‘Premium Rush’ (2012) Movie Review

Michael Shannon eats up the scenery in Premium Rush, a film not to be taken the least bit seriously, but instead (mildly) enjoyed for its stupidity. Loaded with a multitude of problems — most egregious would be its focus on the wrong character — it’s hardly a film you need to rush to see, but with the right mindset and friends at your side you could find yourself having a good time.

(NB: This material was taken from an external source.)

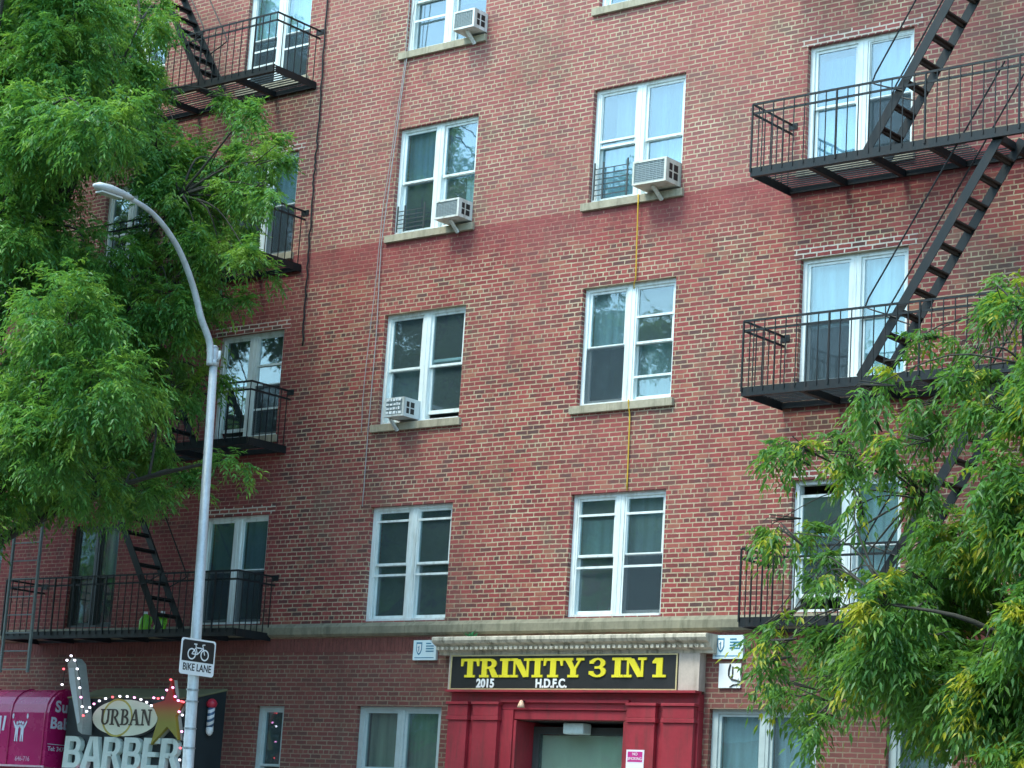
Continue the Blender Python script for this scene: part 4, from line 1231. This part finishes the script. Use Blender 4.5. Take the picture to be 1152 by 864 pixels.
def tree(name, base, fork_z, clumps, per, seed, leaf_len, rachis, nl, lm, label, cat='tree', rt=.2, droop=1.0, wr=.32, group=None):
    bx, by = base
    T_ = tag(empty(name, (bx, by, .13)), label, cat, group)
    rnd = random.Random(seed)
    trunk = MB()
    tp = [(bx, by, .0), (bx + .02, by, .5), (bx - .05, by + .03, fork_z * .6), (bx, by, fork_z)]
    trunk.tube(catmull(tp, 5), [rt * (1.35 - .5 * min(1, i / 4.)) if i < 5 else rt * (.85 - .02 * i / 3) for i in range(len(catmull(tp, 5)))], 12)
    # main limbs to groups of clumps
    cl = [Vector(c[:3]) for c in clumps]
    top = max(c.z for c in cl)
    hubs = []
    nh = max(4, len(cl) // 8)
    hubs = rnd.sample(range(len(cl)), nh)
    F = Vector((bx, by, fork_z))
    limb_pts = {}
    for h in hubs:
        e = cl[h]; m1 = F.lerp(e, .35) + Vector((rnd.uniform(-.2, .2), rnd.uniform(-.2, .2), .35)); m2 = F.lerp(e, .7) + Vector((rnd.uniform(-.25, .25), rnd.uniform(-.25, .25), .3))
        P = catmull([F, m1, m2, e], 5); limb_pts[h] = P
        trunk.tube(P, [rt * .50 * (1 - .90 * i / (len(P) - 1)) for i in range(len(P))], 8)
    for i, c in enumerate(cl):
        if i in hubs: continue
        best = min(((c - p).length, h, k) for h in hubs for k, p in enumerate(limb_pts[h]) if k > 3)
        s = limb_pts[best[1]][best[2]]
        m1 = s.lerp(c, .5) + Vector((rnd.uniform(-.2, .2), rnd.uniform(-.2, .2), .22))
        P = catmull([s, m1, c], 4)
        trunk.tube(P, [max(.006, rt * .11 * (1 - .85 * k / (len(P) - 1))) for k in range(len(P))], 6)
        for _ in range(4):
            r = clumps[i][3]; e = c + Vector((rnd.gauss(0, 1), rnd.gauss(0, 1), rnd.gauss(0, .6))).normalized() * r * .8
            trunk.tube([c.lerp(s, .2), c.lerp(e, .5) + Vector((0, 0, .06)), e], [.009, .006, .003], 5)
    trunk.build('trunk', BARK, T_, smooth=True)
    VV, RR = leaves(clumps, per, seed, leaf_len, rachis, nl, wr, droop)
    leaf_object('crown', VV, RR, lm, T_)
    return T_


LEAF_L = mat_leaf('locust_leaf', (.040, .165, .058), (.085, .270, .062), (.170, .375, .065), (.24, .40, .06), .03)
LEAF_R = mat_leaf('pagoda_leaf', (.040, .140, .052), (.085, .235, .052), (.165, .335, .058), (.52, .47, .03), .0)
#CLUMPS#
LEFT = [(-28.72,-3.68,14.69,0.63),(-22.51,-6.7,10.51,0.8),(-26.98,-6.64,10.6,0.64),(-23.23,-6.37,6.75,0.69),(-25.59,-2.79,6.44,0.32),(-24.6,-6.08,7.0,0.83),(-26.22,-2.85,12.17,0.44),(-31.78,-3.53,14.73,0.77),(-26.72,-4.69,9.62,0.72),(-26.05,-3.28,7.08,0.72),(-23.56,-6.22,7.39,0.8),(-31.63,-3.1,9.69,0.83),(-22.64,-6.69,7.99,0.88),(-27.81,-6.14,10.59,0.65),(-26.6,-6.34,7.53,0.7),(-23.17,-6.59,6.33,0.78),(-26.71,-5.17,11.15,0.95),(-27.17,-5.81,12.83,0.79),(-25.49,-3.99,12.81,0.55),(-29.5,-2.14,10.78,0.88),(-26.19,-3.55,9.52,0.62),(-23.97,-6.47,10.52,0.85),(-28.48,-5.94,14.72,0.66),(-24.27,-7.0,13.55,0.66),(-26.15,-6.87,11.06,0.95),(-26.05,-3.47,14.25,0.52),(-29.68,-2.67,15.55,1.0),(-29.17,-5.25,14.75,0.71),(-29.51,-4.31,6.37,0.66),(-25.64,-6.15,11.17,0.91),(-23.67,-5.32,7.4,0.69),(-27.02,-5.19,10.19,0.61),(-28.8,-5.68,12.69,0.88),(-26.48,-6.0,12.69,0.68),(-26.32,-2.24,7.03,0.56),(-24.37,-3.82,7.56,0.62),(-24.16,-3.63,10.6,0.66),(-29.6,-2.04,8.31,0.76),(-27.07,-3.3,6.44,0.4),(-32.76,-2.39,15.95,0.92),(-31.64,-2.0,8.2,0.86),(-24.3,-6.33,9.26,0.61),(-24.15,-4.79,6.17,0.57),(-26.36,-5.77,12.1,0.83),(-25.32,-6.33,10.58,0.96),(-27.41,-4.02,11.15,0.96),(-25.53,-4.44,6.44,0.81),(-27.39,-6.12,7.36,0.79),(-24.63,-3.32,9.99,0.58),(-22.12,-6.46,7.0,0.82),(-30.13,-3.06,13.78,0.8),(-26.98,-2.35,8.45,0.78),(-24.72,-4.69,8.4,0.81),(-26.2,-3.43,6.43,0.57),(-26.3,-2.72,6.53,0.39),(-26.16,-6.63,10.4,0.7),(-29.52,-3.63,8.86,0.66),(-26.65,-4.97,6.1,0.79),(-28.96,-4.37,11.55,0.74),(-30.28,-3.32,13.27,0.61),(-31.56,-3.82,13.19,0.8),(-30.87,-2.98,6.3,0.99),(-26.4,-6.8,12.05,0.91),(-27.73,-4.85,14.31,0.96),(-28.57,-4.09,6.66,0.88),(-31.82,-3.49,16.45,0.77),(-29.78,-3.76,6.6,0.92),(-25.77,-6.66,6.62,0.95),(-26.43,-4.18,12.15,0.97),(-28.49,-4.31,14.66,0.7),(-26.63,-6.74,13.1,0.68),(-29.3,-3.13,13.31,0.72),(-24.92,-5.23,13.13,0.61),(-30.36,-3.26,16.7,0.82),(-31.54,-2.23,12.03,0.64),(-24.35,-2.96,11.26,0.67),(-27.71,-3.4,7.59,0.85),(-23.62,-6.72,10.84,0.65),(-27.45,-5.7,7.99,0.67),(-27.18,-5.66,10.78,0.98),(-25.8,-5.42,5.87,0.74),(-30.51,-4.58,12.24,0.8),(-24.84,-6.97,9.56,0.71),(-28.33,-4.01,13.63,0.81),(-29.93,-1.98,13.53,0.66),(-23.86,-3.91,8.94,0.67),(-28.94,-4.43,10.58,0.93),(-26.28,-6.32,14.45,0.74),(-29.1,-4.15,7.51,0.85),(-25.75,-2.97,8.99,0.42),(-31.84,-3.28,14.14,0.68),(-25.51,-4.56,11.46,0.87),(-24.92,-2.65,9.6,0.44),(-31.11,-3.21,14.17,0.72),(-28.88,-2.44,15.51,0.68),(-32.75,-2.82,12.22,0.99),(-24.36,-5.93,11.93,0.98),(-25.58,-6.28,9.14,0.81),(-25.14,-2.14,10.83,0.63),(-27.22,-4.52,6.72,0.61),(-30.07,-4.7,10.99,0.72),(-27.91,-5.39,11.98,0.94),(-32.43,-2.72,8.95,0.65),(-30.09,-1.91,12.83,0.84),(-25.35,-5.6,10.7,0.62),(-28.32,-4.39,13.16,0.68),(-25.72,-2.42,11.42,0.61),(-31.25,-2.27,16.88,0.65),(-24.61,-5.48,11.41,0.9),(-26.18,-2.83,12.91,0.54),(-27.2,-5.94,13.49,0.96),(-28.46,-2.38,14.33,1.0),(-24.43,-6.02,13.12,0.64),(-25.83,-5.78,13.96,0.7),(-26.63,-2.43,7.15,0.54),(-25.38,-5.08,9.95,0.74),(-33.74,-2.06,14.73,0.65),(-27.44,-2.6,9.77,0.69),(-27.36,-4.96,12.98,0.78),(-32.59,-2.43,9.48,0.79),(-30.14,-4.34,14.71,0.87),(-25.36,-3.04,8.13,0.59),(-25.22,-3.73,12.44,0.5),(-24.72,-3.76,8.54,0.44),(-24.37,-5.02,9.29,0.69),(-23.14,-3.51,10.52,0.49),(-27.64,-3.6,13.38,0.97),(-27.77,-5.28,15.15,0.77),(-26.67,-2.33,14.24,0.39),(-28.81,-2.05,14.66,0.72),(-26.24,-5.5,7.74,0.98),(-24.15,-5.86,12.67,0.77),(-24.22,-3.69,6.21,0.32),(-24.94,-6.28,5.61,0.62),(-32.97,-2.42,13.12,0.95),(-29.38,-3.19,6.69,0.61),(-25.54,-3.21,11.9,0.52),(-28.34,-2.81,7.85,0.77),(-31.46,-2.43,13.22,0.61),(-34.24,-2.31,17.36,0.7),(-30.41,-2.12,14.18,0.85),(-32.97,-2.33,9.02,0.85),(-26.42,-4.81,12.83,0.8),(-26.02,-3.33,12.45,0.53),(-28.69,-5.34,10.02,0.99),(-25.59,-6.51,13.72,0.8),(-24.69,-3.51,11.01,0.55),(-26.45,-2.43,9.25,0.67),(-26.45,-3.24,12.09,0.68),(-25.88,-6.22,12.33,0.95),(-26.49,-3.17,12.6,0.72),(-27.71,-2.88,13.9,0.86),(-27.29,-2.71,7.82,0.97),(-27.58,-6.39,12.11,0.68),(-30.24,-2.18,8.58,0.64),(-25.44,-3.54,9.42,0.53),(-27.73,-5.7,13.25,0.84),(-25.01,-3.98,13.32,0.52),(-25.54,-3.34,13.82,0.29),(-23.41,-3.87,9.78,0.45),(-27.21,-3.74,10.27,0.64),(-27.71,-4.91,8.62,0.71),(-25.27,-5.41,5.95,0.5),(-29.31,-2.59,12.26,1.0),(-28.73,-3.29,14.33,0.68),(-22.34,-3.89,9.38,0.38),(-23.72,-2.37,9.62,0.32),(-23.33,-3.18,8.94,0.34),(-23.83,-2.51,11.68,0.41),(-22.87,-3.21,11.06,0.37),(-24.24,-2.4,11.08,0.45),(-23.99,-3.12,10.44,0.41),(-25.39,-3.62,12.02,0.48),(-24.64,-3.87,11.41,0.44),(-24.16,-2.96,8.72,0.37),(-24.64,-2.81,7.89,0.41),(-24.58,-2.35,8.17,0.32),(-22.46,-3.75,6.59,0.29),(-24.23,-2.84,6.4,0.37),(-24.78,-3.27,6.23,0.37),(-23.4,-3.04,10.24,0.31),(-22.35,-3.65,10.4,0.3),(-23.39,-3.42,9.62,0.4),(-24.23,-3.01,9.28,0.34),(-24.8,-2.33,12.62,0.29),(-22.88,-3.72,11.58,0.33),(-24.06,-3.07,11.28,0.41),(-25.33,-2.53,7.18,0.41),(-25.43,-2.26,8.61,0.42),(-24.39,-3.56,8.5,0.4),(-30.11,-6.04,13.83,0.79),(-32.1,-3.76,14.04,0.79),(-31.4,-3.75,10.92,0.8),(-28.93,-6.24,14.52,1.0),(-31.48,-5.01,11.96,0.93),(-31.8,-3.5,12.26,0.71),(-30.65,-6.25,10.65,1.01),(-31.8,-4.17,7.71,0.75),(-31.26,-3.66,6.87,0.72),(-31.06,-6.01,6.78,0.9),(-27.01,-6.17,7.84,1.08),(-30.63,-4.42,14.74,0.9),(-29.47,-3.58,6.35,1.07),(-29.53,-6.39,14.51,0.75),(-31.79,-4.94,12.05,0.92),(-30.0,-5.61,14.38,0.95),(-32.72,-5.34,9.42,0.77),(-28.95,-5.55,6.46,0.96),(-33.28,-3.93,10.87,0.79),(-28.91,-5.47,6.21,0.74),(-31.03,-2.71,8.13,0.78),(-30.16,-6.51,10.51,0.8)]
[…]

Premium Rush is essentially bike messenger porn with a Google Maps fetish and the “street” attitude of Step Up. Joseph Gordon-Levitt plays Wilee, a New York City bike messenger who lives on the edge. Yeah, he’s a real daredevil. His bike doesn’t have brakes (what?) it it only has one gear (word!), anything else is for sissies. He dropped out of law school because he can’t see himself wearing a suit to work each day and the fact he gets “paid to ride” is a dream come true as he weaves his way through NYC traffic, fast enough to stop off for a “food log” on occasion. But today he’s going to get a package he’d probably prefer he never picked up.

He’s handed an envelope and has only a couple hours to get to his location. No problem. He’s the best. Pish tosh, ain’t no package Wilee can’t deliver on time. After all, they don’t call him Wile E. Coyote for nothing. Wait, didn’t the Coyote always get outsmarted by the Road Runner? You know, “Meep! Meep!” and all? Forget it, we’re thinking too much. Drop an ACME brick on that logic bomb and let’s move on.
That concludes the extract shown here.